Apr 26, 2001, 13:00 (2 Talkback[s])
(Other stories by David S. Lawyer)

"Plug-and-play (PnP) is a system which automatically detects PC devices such as disks, sound cards, ethernet cards, modems, etc. It also does some low-level configuring of them. To be detected by PnP, the device must be designed for PnP. Non-PnP devices (or PnP devices which have been correctly PnP-configured), can often be detected by non-PnP methods."

"While the Linux kernel has no centralized plug-and-play system, it does provide programs which various device drivers can use to do their own plug-and-play. Many drivers take advantage of this and find your PnP devices OK. The BIOS hardware of your PC likely may also do some plug-and-play work. Thus if everything works OK PnP-wise, you can use your computer without needing to know anything about plug-and-play.

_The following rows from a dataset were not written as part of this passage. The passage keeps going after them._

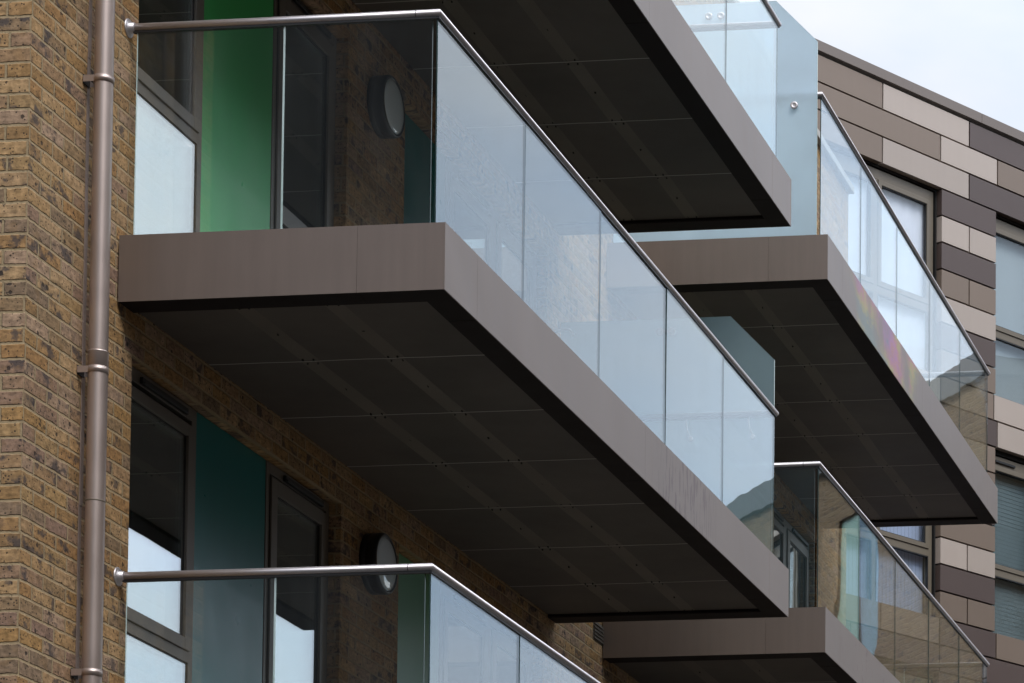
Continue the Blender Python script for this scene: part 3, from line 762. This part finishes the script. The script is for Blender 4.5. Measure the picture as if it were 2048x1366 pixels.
m = MB(); m.box(hol[0]+.07, hol[0]+.78, .08, .086, hol[2]+.06, hol[3]-.06); m.build('pane', M_GLASS, o)
m = MB(); m.box(hol[0], hol[1], .15, .16, hol[2], hol[3]); m.build('blind', paint('teal_blind', (.10,.20,.22), rough=.8), o)
m = MB(); m.box(4.6, 6.6, -.03, -.003, 3.2, 5.2); m.build('render_patch', paint('pale_render', (.36,.33,.27), rough=.9), bw)

# ------------------------------------------------------------------ added unseen blocks that darken reflections and cut low sky light
def block(name, loc, rz, L, D, HT, label, mat):
    t = empty(name, loc, rz); tag(t, label, 'building')
    m = MB(); wins = []
    nb = int(L/3.2)
    for i in range(nb):
        for z in range(int((HT-1)/2.9)):
            wins.append((i*3.2+1.0, i*3.2+2.4, z*2.9+.9, z*2.9+2.4))
    m.box(0, L, 0, D, 0, HT, skip=('-z',))
    m.build('wall', mat, t)
    m = MB(); m.box(-.1, L+.1, -.1, D+.1, HT+.003, HT+.3); m.build('coping', M_COPE, t)
    for a, b, c, d in (wins if mat is M_BRICK_F else []):
        f = MB(); ring_s(f, a, b, c, d, .08, -.03, .0 - .004); o = f.build('window', M_FRAMEL, t)
        f = MB(); f.box(a+.08, b-.08, -.012, -.004, c+.08, d-.08); f.build('pane', M_GASKET, o)
    return t
block('reflection_darkener', (16, -34, ZG), R(180), 95, 9, 26, 'added tall dark block behind the viewer, unseen, to darken side glass reflections', paint('darkener_wall', (.035,.036,.038), rough=.7))  # added, and kept dark, so the side glass mirrors little sky
block('low_sky_blocker', (15.5, 30, ZG), R(-90), 70, 9, 18.8, 'added brown brick block across the yard, unseen, to cut low sky light on the wall', M_BRICK_F)  # added to hold off low sky and deepen shade under the soffits

# ------------------------------------------------------------------ render settings
sc.view_settings.view_transform = 'Standard'; sc.view_settings.look = 'None'
sc.view_settings.exposure = 0.18; sc.view_settings.gamma = 1
sc.render.engine = 'CYCLES'
cy = sc.cycles
cy.use_denoising = True
try: cy.denoiser = 'OPENIMAGEDENOISE'
except Exception: pass
cy.max_bounces = 10; cy.diffuse_bounces = 4; cy.glossy_bounces = 5; cy.transmission_bounces = 6; cy.transparent_max_bounces = 40
cy.sample_clamp_indirect = 6
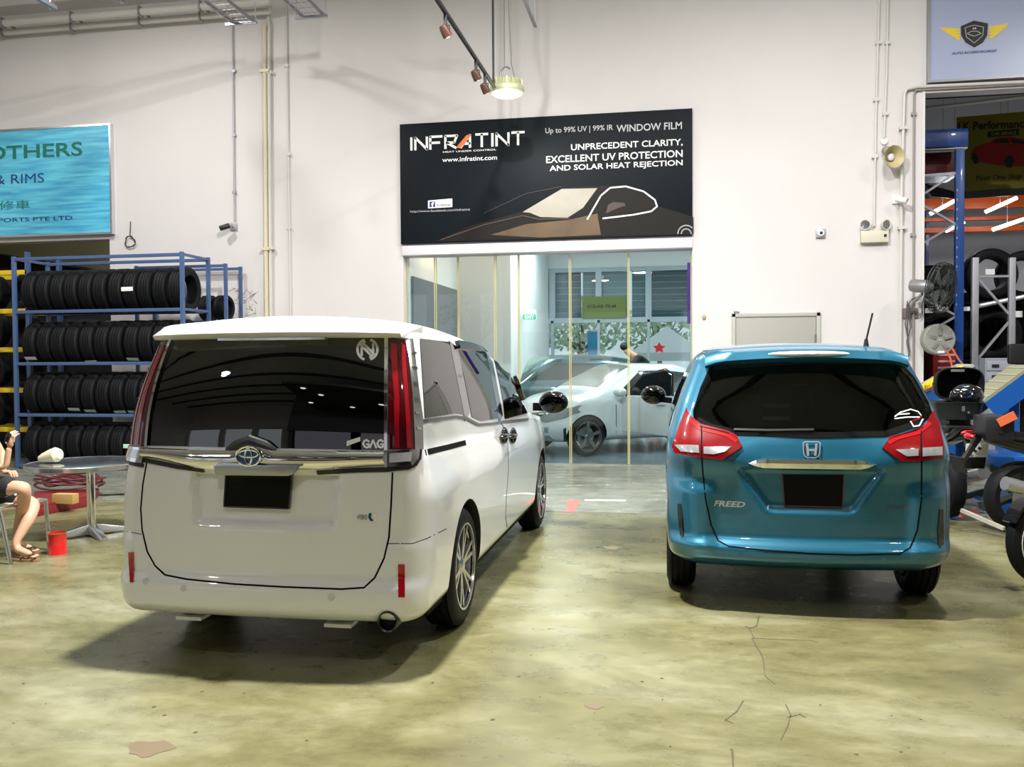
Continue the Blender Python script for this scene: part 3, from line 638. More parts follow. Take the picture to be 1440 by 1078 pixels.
GR = mat('print_green', (.005, .16, .12), .5); NV = mat('print_navy', (.01, .05, .2), .5)
wtext('BROTHERS', (-60, 228), (116, 199), YB, GR, k, bold=.018); wtext('TYRES & RIMS', (-76, 263), (62, 243), YB, NV, k, bold=0)
try: wtext('兄弟輔佐修車', (-88, 299), (42, 281), YB, GR, k, bold=.0)
except Exception as e: print('cjk', e)
wtext('MOTORSPORTS PTE LTD', (-62, 315), (102, 303), YB, NV, k, bold=.01)
# pale lilac sign top right
k = thing('shop_sign', 'pale lilac sign with winged black shield emblem, top right', 'sign', (4.5, WY-.08, 5.2)); a = P(1308, 113, YB)
r = MB(); r.lo((a.x, YB, a.z), (9, WY, P(1308, -10, YB).z)); r.build('panel', mat('sign_lilac', (.36, .40, .56), .3), k)
r = MB(); r.lo((a.x-.03, YB-.015, a.z-.03), (a.x, WY, P(1308, -10, YB).z)); r.lo((a.x, YB-.015, a.z-.03), (9, WY, a.z)); r.build('frame', STEEL, k)
r = MB(); r.flat([(1351, 37), (1369.5, 29), (1389, 33), (1388, 50), (1382, 60), (1370, 67), (1358, 60), (1351.5, 50)], YB, .004); r.build('shield', BLACK, k)
r = MB(); r.strip([(1357, 39), (1369.5, 35.5), (1383, 38), (1382, 50), (1370, 60.5), (1359, 52), (1357, 39)], YB-.004, .007); r.strip([(1360, 47), (1366, 44), (1374, 44), (1380, 47), (1370, 51), (1361, 48)], YB-.004, .008); r.strip([(1350, 37), (1350.5, 50), (1357, 61), (1370, 68.5)], YB-.002, .008); r.strip([(1390, 33), (1389, 51), (1383, 61), (1370, 68.5)], YB-.002, .008); r.build('shield_outline', SG, k)
wtext('AA', (1367.5, 41.5), (1373, 38.5), YB-.004, SW, k, bold=.02)
GY = mat('print_yellow', (.75, .55, .04), .4)
for s_ in (-1, 1):
    for j in range(4):
        y0 = 39+j*4.3; L_ = 29-j*6
        r = MB(); c = 1370.5; x_ = 20 
        tilt = -6 if s_ > 0 else 2
        r.flat([(c+s_*(x_+.5), y0-(1.5 if s_ > 0 else -1)), (c+s_*(x_+L_), y0-1+tilt*(L_/29)*.9+(-1.2 if s_ < 0 else 0)), (c+s_*(x_+L_-6), y0+4+tilt*(L_/29)*.5), (c+s_*(x_+.5), y0+3-(1.5 if s_ > 0 else -1))], YB-.001*j, .003); r.build('feather', GY, k)
wtext('AUTO ACCESSORCARZZ', (1338, 77), (1402, 69.5), YB, NV, k, bold=.03, shear=.3)

rnd = random.Random(11); k = MB()
for i in range(26):
    x = rnd.uniform(318, 362); y = rnd.uniform(408, 440); k.strip([(x, y), (x+rnd.uniform(-9, 9), y+rnd.uniform(-7, 7)), (x+rnd.uniform(-12, 12), y+rnd.uniform(-9, 9))], WY+.002, rnd.uniform(.006, .014), .004)
tag(k.build('scuff_marks', mat('scuff_grey', (.36, .33, .30), .8), bpy.data.objects['wall_back']), None, None, None, 'stuff')
# ================================================================ CARS
def paint(name, col, metal=0., rough=.28, flake=0.):
    m = mat(name, col, rough, metal, coat=1.0); return m
PEARL = paint('pearl_white_paint', (.80, .80, .795), 0, .3)
TEAL = paint('teal_metallic_paint', (.020, .152, .250), .42, .3)
SILV = paint('silver_white_paint', (.56, .58, .62), .1, .32)
DARKP = paint('dark_teal_paint', (.03, .07, .08), .4, .3)
LAMPRED = mat('lamp_red', (.30, .004, .012), .08, coat=1.0, emit=0)
LAMPDARK = mat('lamp_dark_red', (.05, .002, .004), .06, coat=1.0)
LAMPCLR = mat('lamp_clear', (.62, .62, .64), .12, .6, coat=1.0, noise=.35, nscale=40)
REFL = mat('reflector_red', (.42, .006, .012), .15, coat=1.0)
TINT = glassmat('dark_tinted_glass', (.02, .024, .025), 1.95)
TINTS = glassmat('dark_side_glass', (.05, .055, .055), 1.4)
TINT2 = glassmat('smoke_glass', (.16, .2, .19), 1.6)
WSG = glassmat('windscreen_glass', (.62, .72, .66), 1.5)
GAP = mat('panel_gap', (.004, .004, .004), .8, spec=.1)
def seat(m, c, w=.5):
    x, y, z = c; m.box((x, y+.25, z+.1), (w, .5, .16)); m.box((x, y, z+.42), (w, .14, .6)); m.box((x, y, z+.82), (w*.5, .1, .2)); m.cyl((x-.06, y, z+.7), (x-.06, y, z+.8), .01, 6); m.cyl((x+.06, y, z+.7), (x+.06, y, z+.8), .01, 6)
DMIR = mat('dark_mirror', (.05, .05, .055), .08, 1.)
SEATM = mat('car_seat_fabric', (.03, .03, .032), .8)
# ---------------------------------------------------------------- white van
VO = V((-2.01, 4.05, 0)); MV = Matrix.Translation(VO)
van = thing('minivan', 'white minivan with full-height red tail lamps parked left of the middle', 'car', VO)
def vdisp(x, z):
    d = 0
    d += .038*ss(.405-.10*(1-z), .375-.10*(1-z), abs(x-.02))*ss(.70, .735, z)*ss(.985, .955, z)      # plate recess
    d -= .035*ss(.47, .40, z)*ss(.20, .26, z)                                  # bumper step
    d -= .012*ss(.60, .70, abs(x))*ss(.66, .6, z)
    return d
vc = dict(hw0=.85, L=4.75, H=1.55, r=(.14, .20, .09), zb=.215, crown=.045, bow=.06, disp=vdisp,
    zt=[(0, 1.70), (.06, 1.715), (.3, 1.71), (.5, 1.68), (.62, 1.63), (.78, 1.50), (1, 1.35)],
    yr=[(.2, .05), (.35, .015), (.6, .02), (.95, .03), (1.08, .05), (1.2, .065), (1.35, .10), (1.6, .20), (1.75, .28)],
    yf=[(.2, 4.72), (.5, 4.78), (.8, 4.72), (.98, 4.6), (1.04, 4.15), (1.1, 3.98), (1.45, 3.45), (1.6, 3.1), (1.72, 2.5)],
    hw=[(.2, .80), (.35, .835), (.6, .85), (.8, .85), (1.0, .82), (1.1, .80), (1.2, .79), (1.62, .70), (1.75, .66)],
    pl=[(0, .99), (.12, 1.0), (.8, 1.0), (1, .93)])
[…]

But if some devices which are supported by Linux don't work (because they not discovered or configured correctly by PnP) then you may need to read some of this HOWTO. You'll learn not only about PnP but also something about how communication takes place inside the computer."

"In this document I mention so many things that can go wrong that one who believes in Murphy's Law (If something can go wrong it will) may become quite alarmed. But for PnP for most people: If something can go wrong it usually doesn't. Remember that sometimes problems which seem to be PnP related are actually due to defective hardware or to hardware that doesn't conform to PnP specs."